L'Allemagne va restituer à la Namibie un monument du XVe siècle
Berlin va rendre à Windhoek une croix érigée au XVe siècle pour guider les explorateurs portugais et exposée au musée historique de Berlin. Il s'agit là du dernier épisode en date de la volonté du pays de tirer un trait sur son passé colonial.
"La restitution de la croix en pierre de Cape Cross est un signal clair que nous reconnaissons notre passé colonial, et que nous cherchons et trouvons avec les pays d'origine les moyens d'avoir une cohabitation respectueuse", a déclaré la ministre allemande de la Culture, Monika Grütters, lors d'une conférence de presse au Musée historique allemand (Deutsches Historisches Museum) à Berlin. "Pendant de nombreuses décennies, l'époque coloniale était un angle mort dans notre mémoire collective. L'injustice commise à l'époque a été bien trop longtemps oubliée et refoulée", a ajouté la ministre.
"Un pas important"
L'ambassadeur de Namibie en Allemagne, Andreas Guibeb, a vu cette décision comme "un pas important" pour son pays dans le travail sur son "passé colonial et le sentier d'humiliation et d'injustice systématique qu'il a laissé derrière lui".
Aucun détail sur la date de restitution n'a été communiqué. La croix en pierre de Cape Cross (le cap de la Croix en anglais), qui mesure plus de trois mètres de haut et pèse plus d'une tonne, avait été érigée en 1486 par des navigateurs portugais dans la région, aujourd'hui devenue la Namibie. Elle constituait à l'époque un signe d'orientation pour les navigateurs autour de la côte sud-ouest de l'Afrique.
Dans les années 1890, après que le pays est passé sous contrôle de l'Empire allemand en pleine période de colonisation, la croix de pierre a été transportée à Berlin. Elle est depuis 2006 présentée dans les collections permanentes du musée.
Mais la Namibie, en conflit depuis des années avec Berlin au sujet de différentes demandes de réparations liées à la colonisation, a demandé la restitution du monument en juin 2017. Plusieurs tentatives de sa part au XXe siècle s'étaient révélées infructueuses. Les autorités allemandes ont donc fini par obtempérer.
La colonisation allemande en Afrique, de la deuxième moitié du XIXe siècle et du début du XXe, est une période qui a longtemps été occultée en Allemagne. Les choses ont commencé à changer ces dernières années. Berlin a ainsi déjà rendu des ossements originaires de ses anciennes possessions sur le continent et s'est engagé en mars à accélérer ces restitutions.
Le premier génocide du XXe siècle
Pour le président de la fondation du Musée, Raphael Gross, la restitution est "un geste important" pour la Namibie comme pour l'établissement muséographique car elle permet de "reconnaître une injustice historique". "C'est l'un des rares objets qui documente l'occupation du pays par les Portugais, et ainsi le lent début de la domination coloniale dans la Namibie actuelle", a-t-il expliqué récemment au quotidien Frankfurter Allgemeine Zeitung.
Tout le monde n'a pas accueilli la décision avec le même enthousiasme.
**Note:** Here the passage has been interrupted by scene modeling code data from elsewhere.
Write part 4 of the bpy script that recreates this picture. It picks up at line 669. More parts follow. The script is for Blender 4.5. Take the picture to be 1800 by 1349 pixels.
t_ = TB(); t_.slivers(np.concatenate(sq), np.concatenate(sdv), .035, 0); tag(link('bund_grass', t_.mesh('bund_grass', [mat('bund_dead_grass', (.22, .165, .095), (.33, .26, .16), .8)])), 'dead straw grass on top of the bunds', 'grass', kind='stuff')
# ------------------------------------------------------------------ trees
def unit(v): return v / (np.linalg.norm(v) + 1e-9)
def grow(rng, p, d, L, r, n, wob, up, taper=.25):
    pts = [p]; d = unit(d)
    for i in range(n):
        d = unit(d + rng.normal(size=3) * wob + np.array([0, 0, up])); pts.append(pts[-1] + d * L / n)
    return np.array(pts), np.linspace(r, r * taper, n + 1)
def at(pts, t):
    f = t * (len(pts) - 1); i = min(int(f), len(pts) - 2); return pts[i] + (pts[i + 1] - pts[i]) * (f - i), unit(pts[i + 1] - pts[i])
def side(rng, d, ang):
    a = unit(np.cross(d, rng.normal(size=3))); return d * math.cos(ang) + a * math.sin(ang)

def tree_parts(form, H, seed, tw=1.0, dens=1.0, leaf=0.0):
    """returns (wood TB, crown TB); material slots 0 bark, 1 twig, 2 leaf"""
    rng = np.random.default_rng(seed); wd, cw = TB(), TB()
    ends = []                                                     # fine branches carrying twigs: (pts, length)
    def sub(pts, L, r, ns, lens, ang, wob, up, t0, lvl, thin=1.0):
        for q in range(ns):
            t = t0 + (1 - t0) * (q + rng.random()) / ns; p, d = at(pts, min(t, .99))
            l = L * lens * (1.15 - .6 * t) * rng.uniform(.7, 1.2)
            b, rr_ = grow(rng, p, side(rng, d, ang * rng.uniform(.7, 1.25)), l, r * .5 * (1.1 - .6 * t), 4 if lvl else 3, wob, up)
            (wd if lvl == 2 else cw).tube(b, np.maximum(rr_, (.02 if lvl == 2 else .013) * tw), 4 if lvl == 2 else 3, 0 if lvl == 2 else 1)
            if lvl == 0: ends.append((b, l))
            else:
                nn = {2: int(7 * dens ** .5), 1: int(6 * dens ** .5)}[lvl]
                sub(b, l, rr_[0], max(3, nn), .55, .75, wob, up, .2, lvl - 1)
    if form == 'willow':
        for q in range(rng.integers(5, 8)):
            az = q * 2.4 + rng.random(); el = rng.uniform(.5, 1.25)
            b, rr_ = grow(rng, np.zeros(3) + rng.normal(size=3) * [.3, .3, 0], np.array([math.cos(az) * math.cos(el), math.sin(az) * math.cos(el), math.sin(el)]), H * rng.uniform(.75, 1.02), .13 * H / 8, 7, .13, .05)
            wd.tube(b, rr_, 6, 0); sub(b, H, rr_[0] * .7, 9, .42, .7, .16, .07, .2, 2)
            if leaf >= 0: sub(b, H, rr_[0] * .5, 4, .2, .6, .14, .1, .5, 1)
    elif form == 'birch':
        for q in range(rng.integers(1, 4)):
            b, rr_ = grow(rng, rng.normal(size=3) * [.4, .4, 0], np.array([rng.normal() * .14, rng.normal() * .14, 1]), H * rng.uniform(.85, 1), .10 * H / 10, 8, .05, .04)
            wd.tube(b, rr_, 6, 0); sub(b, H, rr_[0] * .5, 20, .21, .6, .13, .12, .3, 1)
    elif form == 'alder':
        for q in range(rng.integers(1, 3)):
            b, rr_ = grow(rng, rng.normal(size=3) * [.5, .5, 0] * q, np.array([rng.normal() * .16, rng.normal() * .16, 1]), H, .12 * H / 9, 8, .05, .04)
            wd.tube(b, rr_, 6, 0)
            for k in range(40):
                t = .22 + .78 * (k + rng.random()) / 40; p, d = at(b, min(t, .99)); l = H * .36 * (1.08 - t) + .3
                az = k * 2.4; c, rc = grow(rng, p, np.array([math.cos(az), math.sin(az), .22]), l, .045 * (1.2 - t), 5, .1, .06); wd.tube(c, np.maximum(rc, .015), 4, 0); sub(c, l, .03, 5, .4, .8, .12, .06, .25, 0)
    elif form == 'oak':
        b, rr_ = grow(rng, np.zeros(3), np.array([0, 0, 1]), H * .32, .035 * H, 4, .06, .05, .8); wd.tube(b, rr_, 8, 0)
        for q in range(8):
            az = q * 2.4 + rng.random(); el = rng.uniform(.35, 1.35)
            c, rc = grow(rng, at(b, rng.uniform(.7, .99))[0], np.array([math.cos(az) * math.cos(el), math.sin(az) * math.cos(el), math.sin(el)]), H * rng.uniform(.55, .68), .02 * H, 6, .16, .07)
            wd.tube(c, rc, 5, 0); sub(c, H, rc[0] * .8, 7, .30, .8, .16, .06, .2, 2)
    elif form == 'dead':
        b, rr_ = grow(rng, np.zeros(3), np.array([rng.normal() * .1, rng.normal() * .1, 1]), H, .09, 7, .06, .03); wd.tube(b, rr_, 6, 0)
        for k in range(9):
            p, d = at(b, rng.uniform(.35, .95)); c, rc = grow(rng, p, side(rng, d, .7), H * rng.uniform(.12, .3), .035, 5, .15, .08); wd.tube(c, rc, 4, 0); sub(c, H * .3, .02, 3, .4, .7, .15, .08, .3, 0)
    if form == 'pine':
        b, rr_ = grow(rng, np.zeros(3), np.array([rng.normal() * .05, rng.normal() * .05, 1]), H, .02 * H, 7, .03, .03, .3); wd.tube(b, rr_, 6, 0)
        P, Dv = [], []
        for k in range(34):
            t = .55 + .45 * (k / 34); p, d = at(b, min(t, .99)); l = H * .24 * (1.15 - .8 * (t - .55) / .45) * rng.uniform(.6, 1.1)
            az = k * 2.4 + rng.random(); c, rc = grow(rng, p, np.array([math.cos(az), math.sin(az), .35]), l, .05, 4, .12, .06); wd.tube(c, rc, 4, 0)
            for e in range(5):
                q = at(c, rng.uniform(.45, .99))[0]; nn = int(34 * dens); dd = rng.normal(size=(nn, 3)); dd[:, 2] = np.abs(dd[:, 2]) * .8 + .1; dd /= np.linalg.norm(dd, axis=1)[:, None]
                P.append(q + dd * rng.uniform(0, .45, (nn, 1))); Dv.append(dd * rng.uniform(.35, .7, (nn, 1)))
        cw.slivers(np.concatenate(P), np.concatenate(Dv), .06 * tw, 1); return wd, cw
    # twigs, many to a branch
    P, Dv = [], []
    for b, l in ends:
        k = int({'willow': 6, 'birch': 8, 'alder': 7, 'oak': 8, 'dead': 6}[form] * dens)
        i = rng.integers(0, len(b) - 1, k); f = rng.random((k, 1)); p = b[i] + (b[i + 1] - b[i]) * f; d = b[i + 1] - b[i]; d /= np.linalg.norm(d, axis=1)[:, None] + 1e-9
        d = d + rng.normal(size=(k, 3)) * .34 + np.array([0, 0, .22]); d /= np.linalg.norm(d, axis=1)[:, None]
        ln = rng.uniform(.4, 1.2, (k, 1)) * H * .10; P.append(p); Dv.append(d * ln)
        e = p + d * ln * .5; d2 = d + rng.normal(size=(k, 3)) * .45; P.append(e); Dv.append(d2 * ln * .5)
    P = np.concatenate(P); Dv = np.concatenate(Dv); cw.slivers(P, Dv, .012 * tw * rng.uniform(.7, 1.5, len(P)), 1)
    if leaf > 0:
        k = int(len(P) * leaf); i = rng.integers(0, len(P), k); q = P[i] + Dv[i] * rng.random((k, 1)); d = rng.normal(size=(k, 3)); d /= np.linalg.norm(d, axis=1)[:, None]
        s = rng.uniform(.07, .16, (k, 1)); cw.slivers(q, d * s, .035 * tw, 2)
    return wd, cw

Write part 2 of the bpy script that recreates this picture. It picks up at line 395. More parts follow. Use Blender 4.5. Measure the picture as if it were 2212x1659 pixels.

L'ancien ministre namibien de la Culture, Kazenambo Kazenambo, s'est dit "mécontent que l'Allemagne restitue les biens coloniaux un par un". "Nous avons eu des négociations sur le génocide ces dernières années. Pourquoi ne peuvent-ils pas s'occuper du problème de façon globale ?", a-t-il demandé à l'AFP.
L'Allemagne a régné sur la colonie autrefois appelée Afrique du Sud-Ouest entre 1884 et 1915. L'histoire de son empire colonial a été marquée par le génocide commis contre les populations héréro et nama sur le territoire de la Namibie actuelle.
Berlin a reconnu sa responsabilité pour les massacres des Héréros et des Namas, mais n'a pas présenté d'excuses officielles pour ce que certains historiens considèrent comme le premier génocide du XXe siècle. Namibiens et Allemands négocient depuis de longues années à ce sujet, alors que Berlin est opposé au versement de réparations aux descendants des victimes. D'autres anciennes colonies du Reich pourraient désormais suivre le chemin lancé par la Namibie. Notamment le Cameroun, pays qui fut aussi colonisé par l'Allemagne avant d'être partagé entre la France et le Royaume-Uni après la Première guerre mondiale.
Le prince Kum'a Ndumbe III, universitaire et militant panafricaniste, s'est rendu à Berlin le 17 mai spécialement pour l'annonce de la restitution. "C'est la direction que nous souhaitons depuis 30 ans, nous allons maintenant voir jusqu'où on va aller", a-t-il déclaré à l'AFP. Il entend ainsi obtenir le retour d'une proue princière (le tangué de Kum’a Mbappe), un objet de la famille royale, apparemment conservé depuis des années au musée ethnographique de Munich en Bavière.